Two situations arise. People may conclude a settlement prior to marriage. There may be a renunciation of succession rights. Section 113 of the Succession Act, 1965, allows a husband and wife to renounce their succession rights at any stage. Sometimes there can be a mutual renunciation of succession rights. It normally takes place in a situation where people are separating. You can also have a husband or a wife renouncing their succession rights in consideration of one or other of them getting some immediate benefit. It is not unknown for a wife to waive her succession rights, for example, in consideration of the husband transferring property to her worth £50,000 or to waive her succession rights voluntarily in consideration of her getting a lump sum payment. What status does that have in the context of section 59? It seems that the Bankruptcy Law Reform Committee were suggesting that those types of settlements in the context of the reform being introduced could be void under section 59(1)(a). It would seem that this is not a voluntary settlement. It is for valuable consideration. The wife would be acting in good faith. She might be aware of her husband's debts.

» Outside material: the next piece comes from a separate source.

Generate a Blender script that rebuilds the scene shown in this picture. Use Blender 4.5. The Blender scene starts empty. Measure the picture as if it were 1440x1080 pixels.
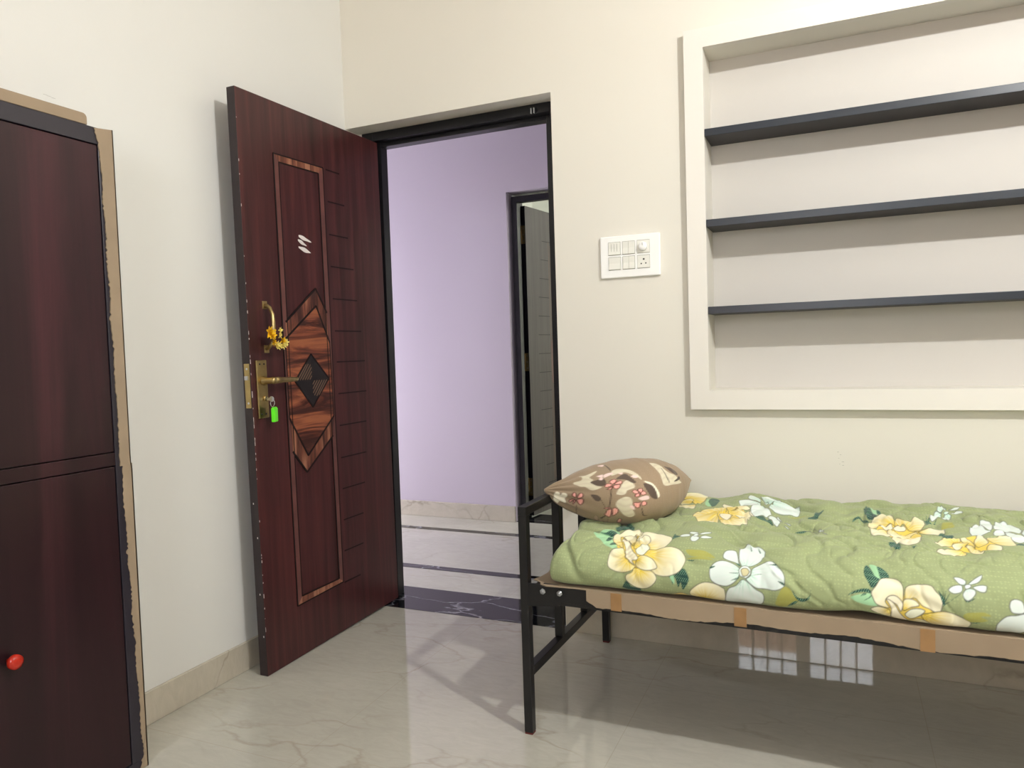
import bpy, bmesh, math, random
import numpy as np
from mathutils import Vector, Matrix
random.seed(4)
SC = bpy.context.scene
COL = SC.collection

# ------------------------------------------------------------------ helpers
def lin(c):
    if isinstance(c, str):
        c = [int(c[i:i+2], 16)/255 for i in (0, 2, 4)]
    return tuple((v/12.92 if v <= .04045 else ((v+.055)/1.055)**2.4) for v in c)+(1,)
class MB:
    """collects shapes, builds ONE mesh object"""
    def __init__(self): self.v, self.f, self.m, self.mats, self.sm = [], [], [], [], []
    def mi(self, mat):
        if mat not in self.mats: self.mats.append(mat)
        return self.mats.index(mat)
    def add(self, vs, fs, mat, smooth=False):
        o = len(self.v); self.v += [tuple(p) for p in vs]
        k = self.mi(mat)
        for f in fs: self.f.append([i+o for i in f]); self.m.append(k); self.sm.append(smooth)
    def box(self, lo, hi, mat):
        (x0, y0, z0), (x1, y1, z1) = lo, hi
        self.add([(x0, y0, z0), (x1, y0, z0), (x1, y1, z0), (x0, y1, z0), (x0, y0, z1), (x1, y0, z1), (x1, y1, z1), (x0, y1, z1)],
                 [(0, 3, 2, 1), (4, 5, 6, 7), (0, 1, 5, 4), (1, 2, 6, 5), (2, 3, 7, 6), (3, 0, 4, 7)], mat)
    def prism(self, poly, axis, a, b, mat):
        """poly in the two other coordinates (in x,y,z order), extruded from a to b along axis"""
        n = len(poly)
        def pt(p, w):
            q = list(p); q.insert('xyz'.index(axis), w); return q
        vs = [pt(p, a) for p in poly]+[pt(p, b) for p in poly]
        fs = [list(range(n))[::-1], list(range(n, 2*n))]+[(i, (i+1) % n, n+(i+1) % n, n+i) for i in range(n)]
        self.add(vs, fs, mat)
    def tube(self, pts, r, mat, n=12, smooth=True, flat=1.0):
        pts = [Vector(p) for p in pts]; rs = r if isinstance(r, (list, tuple)) else [r]*len(pts)
        vs, fs = [], []
        up = None
        for i, p in enumerate(pts):
            d = (pts[min(i+1, len(pts)-1)]-pts[max(i-1, 0)]).normalized()
            if up is None: up = Vector((0, 0, 1)) if abs(d.z) < .9 else Vector((0, 1, 0))
            a = d.cross(up).normalized(); b = a.cross(d).normalized(); up = b
            for k in range(n):
                t = 2*math.pi*k/n
                vs.append(p+a*math.cos(t)*rs[i]+b*math.sin(t)*rs[i]*flat)
        for i in range(len(pts)-1):
            for k in range(n):
                fs.append((i*n+k, i*n+(k+1) % n, (i+1)*n+(k+1) % n, (i+1)*n+k))
        fs.append(list(range(n))[::-1]); fs.append(list(range((len(pts)-1)*n, len(pts)*n)))
        self.add(vs, fs, mat, smooth)
    def lathe(self, prof, origin, axis, mat, n=24):
        """prof: (radius, distance along axis)"""
        ax = Vector(axis).normalized(); a = ax.orthogonal().normalized(); b = ax.cross(a)
        vs, fs = [], []
        for r, h in prof:
            for k in range(n):
                t = 2*math.pi*k/n
                vs.append(Vector(origin)+ax*h+a*math.cos(t)*r+b*math.sin(t)*r)
        for i in range(len(prof)-1):
            for k in range(n): fs.append((i*n+k, i*n+(k+1) % n, (i+1)*n+(k+1) % n, (i+1)*n+k))
        fs.append(list(range(n))[::-1]); fs.append(list(range((len(prof)-1)*n, len(prof)*n)))
        self.add(vs, fs, mat, True)
    def build(self, name, parent=None, bevel=0, seg=2, loc=None, angle=35):
        me = bpy.data.meshes.new(name)
        me.from_pydata(self.v, [], self.f)
        for m in self.mats: me.materials.append(m)
        me.polygons.foreach_set('material_index', self.m)
        me.polygons.foreach_set('use_smooth', self.sm)
        bm = bmesh.new(); bm.from_mesh(me); bmesh.ops.recalc_face_normals(bm, faces=bm.faces); bm.to_mesh(me); bm.free()
        me.update()
        o = bpy.data.objects.new(name, me); COL.objects.link(o)
        if parent: o.parent = parent
        if loc: o.location = loc
        if bevel:
            b = o.modifiers.new('edge', 'BEVEL'); b.width = bevel; b.segments = seg; b.limit_method = 'ANGLE'; b.angle_limit = math.radians(angle)
        return o
def tag(o, label, cat, group=None, kind=None):
    o['label'] = label; o['category'] = cat
    if group: o['group'] = group
    if kind: o['kind'] = kind
    return o
def struct(o, label, cat): return tag(o, label, cat, kind='structure')
def empty(name, loc=(0, 0, 0), rot=(0, 0, 0)):
    o = bpy.data.objects.new(name, None); o.empty_display_size = .05; COL.objects.link(o)
    o.location = loc; o.rotation_euler = rot
    return o

# ------------------------------------------------------------------ materials
class N:
    def __init__(self, name):
        self.m = bpy.data.materials.new(name); self.m.use_nodes = True
        self.t = self.m.node_tree; self.b = self.t.nodes['Principled BSDF']
    def n(self, typ, **kw):
        x = self.t.nodes.new(typ)
        for k, v in kw.items():
            if k in x.inputs.keys() if isinstance(k, str) else False: x.inputs[k].default_value = v
            else: setattr(x, k, v)
        return x
    def l(self, a, b): self.t.links.new(a, b)
    def coord(self, scale=(1, 1, 1), rot=(0, 0, 0), kind='Object', loc=(0, 0, 0)):
        c = self.n('ShaderNodeTexCoord'); mp = self.n('ShaderNodeMapping')
        mp.inputs['Scale'].default_value = scale; mp.inputs['Rotation'].default_value = rot; mp.inputs['Location'].default_value = loc
        self.l(c.outputs[kind], mp.inputs['Vector']); return mp.outputs['Vector']
    def noise(self, vec, scale=5, detail=4, rough=.5, dist=0):
        x = self.n('ShaderNodeTexNoise'); x.inputs['Scale'].default_value = scale; x.inputs['Detail'].default_value = detail
        x.inputs['Roughness'].default_value = rough; x.inputs['Distortion'].default_value = dist
        self.l(vec, x.inputs['Vector']); return x.outputs['Fac']
    def ramp(self, fac, stops):
        r = self.n('ShaderNodeValToRGB'); e = r.color_ramp.elements
        while len(e) < len(stops): e.new(.5)
        for el, (p, c) in zip(e, stops): el.position = p; el.color = c if len(c) == 4 else tuple(c)+(1,)
        self.l(fac, r.inputs['Fac']); return r.outputs['Color']
    def mix(self, fac, a, b, mode='MIX'):
        x = self.n('ShaderNodeMix', data_type='RGBA', blend_type=mode)
        for s, v in ((0, fac), (6, a), (7, b)):
            if isinstance(v, (int, float)): x.inputs[s].default_value = v
            elif isinstance(v, tuple): x.inputs[s].default_value = v
            else: self.l(v, x.inputs[s])
        return x.outputs[2]
    def bump(self, h, strength=.1, dist=.002):
        x = self.n('ShaderNodeBump'); x.inputs['Strength'].default_value = strength; x.inputs['Distance'].default_value = dist
        self.l(h, x.inputs['Height']); self.l(x.outputs['Normal'], self.b.inputs['Normal'])
    def out(self, col=None, rough=.5, spec=.5, metal=0, coat=0):
        i = self.b.inputs
        if col is not None:
            if isinstance(col, tuple): i['Base Color'].default_value = col
            else: self.l(col, i['Base Color'])
        i['Roughness'].default_value = rough; i['Specular IOR Level'].default_value = spec; i['Metallic'].default_value = metal
        i['Coat Weight'].default_value = coat; i['Coat Roughness'].default_value = .08
        return self.m
def plain(name, c, rough=.5, spec=.5, metal=0, var=.06, scale=6):
    k = N(name); c = lin(c)
    f = k.noise(k.coord(), scale, 3)
    d = tuple(max(0, x*(1-var)) for x in c[:3])+(1,)
    u = tuple(min(1, x*(1+var)) for x in c[:3])+(1,)
    return k.out(k.ramp(f, [(.3, d), (.7, u)]), rough, spec, metal)
def wall_paint(name, c):
    k = N(name); c = lin(c); v = k.coord()
    f = k.noise(v, 1.3, 3)
    col = k.ramp(f, [(.3, tuple(x*.975 for x in c[:3])+(1,)), (.7, c)])
    k.bump(k.noise(v, 60, 4, .6), .04, .002)
    return k.out(col, .55, .25)
def voronoi_edge(k, vec, scale):
    x = k.n('ShaderNodeTexVoronoi', feature='DISTANCE_TO_EDGE'); x.inputs['Scale'].default_value = scale
    k.l(vec, x.inputs['Vector']); return x.outputs['Distance']
def warp(k, vec, amount, scale):
    nz = k.n('ShaderNodeTexNoise'); nz.inputs['Scale'].default_value = scale; nz.inputs['Detail'].default_value = 5
    k.l(vec, nz.inputs['Vector'])
    sub = k.n('ShaderNodeVectorMath', operation='SUBTRACT'); sub.inputs[1].default_value = (.5, .5, .5); k.l(nz.outputs['Color'], sub.inputs[0])
    sc = k.n('ShaderNodeVectorMath', operation='SCALE'); sc.inputs['Scale'].default_value = amount; k.l(sub.outputs[0], sc.inputs[0])
    ad = k.n('ShaderNodeVectorMath', operation='ADD'); k.l(vec, ad.inputs[0]); k.l(sc.outputs[0], ad.inputs[1])
    return ad.outputs[0]
def marble_tile(name, base, vein, joint=True, rough=.03):
    k = N(name); v = k.coord(kind='Object')
    c = lin(base); big = k.noise(v, 1.6, 5, .55, .6)
    col = k.ramp(big, [(.28, tuple(x*.84 for x in c[:3])+(1,)), (.5, tuple(x*.96 for x in c[:3])+(1,)), (.75, tuple(min(1, x*1.06) for x in c[:3])+(1,))])
    fine = k.noise(k.coord((3, 9, 3), (0, 0, .7)), 4, 6, .65, 1.2)
    col = k.mix(.30, col, k.ramp(fine, [(.35, tuple(x*.72 for x in c[:3])+(1,)), (.65, c)]))
    e = voronoi_edge(k, warp(k, k.coord((1.0, 2.2, 1.5), (0, 0, .55)), .55, 2.2), 1.5)
    m = k.ramp(e, [(0, (1, 1, 1, 1)), (.006, (.6, .6, .6, 1)), (.02, (0, 0, 0, 1))])
    gate = k.noise(v, 2.3, 2)
    gm = k.ramp(gate, [(.45, (0, 0, 0, 1)), (.62, (.55, .55, .55, 1))])
    mm = k.mix(1.0, m, gm, 'MULTIPLY')
    sep = k.n('ShaderNodeRGBToBW'); k.l(mm, sep.inputs[0])
    col = k.mix(sep.outputs[0], col, lin(vein))
    if joint:
        br = k.n('ShaderNodeTexBrick'); br.offset = 0; br.squash = 1
        for nm, val in (('Scale', 1.0), ('Mortar Size', .0012), ('Mortar Smooth', .1), ('Brick Width', .8), ('Row Height', .8)): br.inputs[nm].default_value = val
        br.inputs['Color1'].default_value = (0, 0, 0, 1); br.inputs['Color2'].default_value = (0, 0, 0, 1); br.inputs['Mortar'].default_value = (.5, .5, .5, 1)
        k.l(k.coord(loc=(.22, .36, 0)), br.inputs['Vector'])
        s2 = k.n('ShaderNodeRGBToBW'); k.l(br.outputs['Color'], s2.inputs[0])
        col = k.mix(s2.outputs[0], col, lin('a69e8e'))
    return k.out(col, rough, .75 if joint else 1.0)
def black_stone(name):
    k = N(name); v = k.coord()
    e = voronoi_edge(k, warp(k, k.coord((1.6, 4.0, 1)), .35, 3.5), 1.25)
    m = k.ramp(e, [(0, (1, 1, 1, 1)), (.010, (.5, .5, .5, 1)), (.022, (0, 0, 0, 1))])
    s = k.n('ShaderNodeRGBToBW'); k.l(m, s.inputs[0])
    g = k.ramp(k.noise(v, 3, 3), [(.35, (.25, .25, .25, 1)), (.6, (.9, .9, .9, 1))])
    s2 = k.n('ShaderNodeRGBToBW'); k.l(g, s2.inputs[0])
    mul = k.n('ShaderNodeMath', operation='MULTIPLY'); k.l(s.outputs[0], mul.inputs[0]); k.l(s2.outputs[0], mul.inputs[1])
    return k.out(k.mix(mul.outputs[0], lin('101116'), lin('a9a9b4')), .06, .3)
def wood(name, dark, mid, light, stretch=(16, 16, .8), rough=.34, spec=.5, scale=1.6, dist=.5, streak=.5, sharp=0):
    k = N(name); v = k.coord(stretch)
    a = k.noise(v, scale, 6, .62, dist); b = k.noise(k.coord(tuple(x*4 for x in stretch)), scale, 4, .6, .2)
    col = k.ramp(a, [(.30+sharp, lin(dark)), (.52, lin(mid)), (.74-sharp, lin(light))])
    col = k.mix(.30*streak*2, col, k.ramp(b, [(.3, lin(dark)), (.7, lin(mid))]))
    k.bump(b, .05, .001)
    return k.out(col, rough, spec)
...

I would like clarification of what the Minister's view of the position will be of waivers of succession rights pursuant to the provisions of this section in the event of following upon a waiver in which a wife, for example, receives a financial benefit or obtains an interest in a property in return for a waiver if following upon that, firstly, the husband is declared bankrupt within two years or, secondly, if he is declared bankrupt within ten years.

First of all, on the question of time, whether it should be two years or ten years, the committee looked at various options. Obviously if one is going to enter into a time limit, an argument can be made that one is running near the margin if it is a year and 11 months or two years and one month. Once time is involved, there has to be a cutoff period. They contemplated one year and five years instead of two years and ten years. They came down on this, first of all, because the two years is the existing position. When they thought about it they did not see a great reason for changing and the advice subsequently was that it was about the right period.

If it is shown that the transaction was not made bona fide and for value, it is void if made within two year's of the bankruptcy whether or not the settlor was solvent at the time of the settlement. If made between two and ten years of the bankruptcy it would also be void unless the settlor could prove he was able to pay all his debts without resort to the settled property. In contrast to this, subsection (2) provides that any covenant or contract made in consideration of marriage, either for the future payment of money to or settlement of property on the settlor's spouse or children, i.e. any agreement to settle, will be void as against the Official Assignee, if the settlor had no interest in such money or property at the date of the marriage, and the covenant or contract was not executed at the date of the adjudication. This covers situations where there are future settlements of property.

We should adjourn for the Order of Business. We will resume at 11 o'clock.

Sitting suspended at 10.20 a.m. and resumed at 11 a.m.